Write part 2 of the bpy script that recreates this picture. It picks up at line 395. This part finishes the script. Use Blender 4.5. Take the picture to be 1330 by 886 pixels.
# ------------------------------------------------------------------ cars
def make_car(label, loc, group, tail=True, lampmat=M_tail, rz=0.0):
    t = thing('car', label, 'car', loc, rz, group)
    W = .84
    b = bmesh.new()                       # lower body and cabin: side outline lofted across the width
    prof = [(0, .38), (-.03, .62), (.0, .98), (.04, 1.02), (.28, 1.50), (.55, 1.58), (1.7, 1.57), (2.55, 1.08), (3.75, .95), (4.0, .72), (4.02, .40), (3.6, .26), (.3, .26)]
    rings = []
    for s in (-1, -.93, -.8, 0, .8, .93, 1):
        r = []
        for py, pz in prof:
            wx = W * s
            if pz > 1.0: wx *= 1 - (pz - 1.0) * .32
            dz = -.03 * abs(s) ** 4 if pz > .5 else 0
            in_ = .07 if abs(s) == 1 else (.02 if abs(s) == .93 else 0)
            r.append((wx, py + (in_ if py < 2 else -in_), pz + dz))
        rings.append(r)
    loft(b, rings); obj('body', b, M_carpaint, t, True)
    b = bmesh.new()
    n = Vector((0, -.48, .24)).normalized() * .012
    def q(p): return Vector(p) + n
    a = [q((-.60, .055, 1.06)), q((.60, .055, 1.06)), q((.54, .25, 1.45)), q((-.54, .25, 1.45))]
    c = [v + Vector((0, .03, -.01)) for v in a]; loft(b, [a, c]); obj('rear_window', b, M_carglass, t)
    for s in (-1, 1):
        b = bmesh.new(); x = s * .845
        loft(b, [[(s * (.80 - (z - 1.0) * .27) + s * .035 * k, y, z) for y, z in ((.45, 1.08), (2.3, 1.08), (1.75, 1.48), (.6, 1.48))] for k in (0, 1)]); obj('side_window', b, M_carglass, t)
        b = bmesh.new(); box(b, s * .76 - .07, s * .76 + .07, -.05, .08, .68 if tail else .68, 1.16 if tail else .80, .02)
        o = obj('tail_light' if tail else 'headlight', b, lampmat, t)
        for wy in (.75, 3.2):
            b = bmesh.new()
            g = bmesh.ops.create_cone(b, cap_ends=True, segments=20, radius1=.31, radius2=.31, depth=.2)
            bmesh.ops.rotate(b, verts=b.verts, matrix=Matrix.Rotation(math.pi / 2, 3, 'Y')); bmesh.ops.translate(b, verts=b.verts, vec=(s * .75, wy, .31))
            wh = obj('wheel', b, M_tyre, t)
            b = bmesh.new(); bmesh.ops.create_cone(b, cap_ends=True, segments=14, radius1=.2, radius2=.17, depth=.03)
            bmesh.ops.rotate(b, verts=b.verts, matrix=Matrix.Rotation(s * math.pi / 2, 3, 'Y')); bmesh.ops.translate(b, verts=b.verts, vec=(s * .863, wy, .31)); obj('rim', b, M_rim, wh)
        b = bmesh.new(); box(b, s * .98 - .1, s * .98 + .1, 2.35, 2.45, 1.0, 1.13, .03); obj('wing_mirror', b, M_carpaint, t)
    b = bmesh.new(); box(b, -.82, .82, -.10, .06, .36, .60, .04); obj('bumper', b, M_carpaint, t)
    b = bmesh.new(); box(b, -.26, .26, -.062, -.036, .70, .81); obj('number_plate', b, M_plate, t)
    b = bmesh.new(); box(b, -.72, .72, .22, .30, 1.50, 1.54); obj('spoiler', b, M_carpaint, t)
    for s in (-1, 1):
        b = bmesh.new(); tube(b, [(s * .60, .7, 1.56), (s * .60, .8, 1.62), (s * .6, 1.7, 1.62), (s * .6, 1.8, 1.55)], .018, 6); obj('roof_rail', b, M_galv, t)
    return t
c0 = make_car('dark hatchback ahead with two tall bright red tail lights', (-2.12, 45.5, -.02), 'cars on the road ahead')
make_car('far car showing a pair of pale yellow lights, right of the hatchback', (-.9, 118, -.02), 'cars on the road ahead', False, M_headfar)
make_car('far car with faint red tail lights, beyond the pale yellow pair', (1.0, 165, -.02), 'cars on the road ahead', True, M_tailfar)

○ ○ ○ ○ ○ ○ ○

Quote the data in full, keeping each word unchanged.

Answer to the task
Write part 2 of the bpy script that recreates this picture. It picks up at line 395. This part finishes the script. Use Blender 4.5. Take the picture to be 1330 by 886 pixels.
# ------------------------------------------------------------------ cars
def make_car(label, loc, group, tail=True, lampmat=M_tail, rz=0.0):
    t = thing('car', label, 'car', loc, rz, group)
    W = .84
    b = bmesh.new()                       # lower body and cabin: side outline lofted across the width
    prof = [(0, .38), (-.03, .62), (.0, .98), (.04, 1.02), (.28, 1.50), (.55, 1.58), (1.7, 1.57), (2.55, 1.08), (3.75, .95), (4.0, .72), (4.02, .40), (3.6, .26), (.3, .26)]
    rings = []
    for s in (-1, -.93, -.8, 0, .8, .93, 1):
        r = []
        for py, pz in prof:
            wx = W * s
            if pz > 1.0: wx *= 1 - (pz - 1.0) * .32
            dz = -.03 * abs(s) ** 4 if pz > .5 else 0
            in_ = .07 if abs(s) == 1 else (.02 if abs(s) == .93 else 0)
            r.append((wx, py + (in_ if py < 2 else -in_), pz + dz))
        rings.append(r)
    loft(b, rings); obj('body', b, M_carpaint, t, True)
    b = bmesh.new()
    n = Vector((0, -.48, .24)).normalized() * .012
    def q(p): return Vector(p) + n
    a = [q((-.60, .055, 1.06)), q((.60, .055, 1.06)), q((.54, .25, 1.45)), q((-.54, .25, 1.45))]
    c = [v + Vector((0, .03, -.01)) for v in a]; loft(b, [a, c]); obj('rear_window', b, M_carglass, t)
    for s in (-1, 1):
        b = bmesh.new(); x = s * .845
        loft(b, [[(s * (.80 - (z - 1.0) * .27) + s * .035 * k, y, z) for y, z in ((.45, 1.08), (2.3, 1.08), (1.75, 1.48), (.6, 1.48))] for k in (0, 1)]); obj('side_window', b, M_carglass, t)
        b = bmesh.new(); box(b, s * .76 - .07, s * .76 + .07, -.05, .08, .68 if tail else .68, 1.16 if tail else .80, .02)
        o = obj('tail_light' if tail else 'headlight', b, lampmat, t)
        for wy in (.75, 3.2):
            b = bmesh.new()
            g = bmesh.ops.create_cone(b, cap_ends=True, segments=20, radius1=.31, radius2=.31, depth=.2)
            bmesh.ops.rotate(b, verts=b.verts, matrix=Matrix.Rotation(math.pi / 2, 3, 'Y')); bmesh.ops.translate(b, verts=b.verts, vec=(s * .75, wy, .31))
            wh = obj('wheel', b, M_tyre, t)
            b = bmesh.new(); bmesh.ops.create_cone(b, cap_ends=True, segments=14, radius1=.2, radius2=.17, depth=.03)
            bmesh.ops.rotate(b, verts=b.verts, matrix=Matrix.Rotation(s * math.pi / 2, 3, 'Y')); bmesh.ops.translate(b, verts=b.verts, vec=(s * .863, wy, .31)); obj('rim', b, M_rim, wh)
        b = bmesh.new(); box(b, s * .98 - .1, s * .98 + .1, 2.35, 2.45, 1.0, 1.13, .03); obj('wing_mirror', b, M_carpaint, t)
    b = bmesh.new(); box(b, -.82, .82, -.10, .06, .36, .60, .04); obj('bumper', b, M_carpaint, t)
    b = bmesh.new(); box(b, -.26, .26, -.062, -.036, .70, .81); obj('number_plate', b, M_plate, t)
    b = bmesh.new(); box(b, -.72, .72, .22, .30, 1.50, 1.54); obj('spoiler', b, M_carpaint, t)
    for s in (-1, 1):
        b = bmesh.new(); tube(b, [(s * .60, .7, 1.56), (s * .60, .8, 1.62), (s * .6, 1.7, 1.62), (s * .6, 1.8, 1.55)], .018, 6); obj('roof_rail', b, M_galv, t)
    return t
c0 = make_car('dark hatchback ahead with two tall bright red tail lights', (-2.12, 45.5, -.02), 'cars on the road ahead')
make_car('far car showing a pair of pale yellow lights, right of the hatchback', (-.9, 118, -.02), 'cars on the road ahead', False, M_headfar)
make_car('far car with faint red tail lights, beyond the pale yellow pair', (1.0, 165, -.02), 'cars on the road ahead', True, M_tailfar)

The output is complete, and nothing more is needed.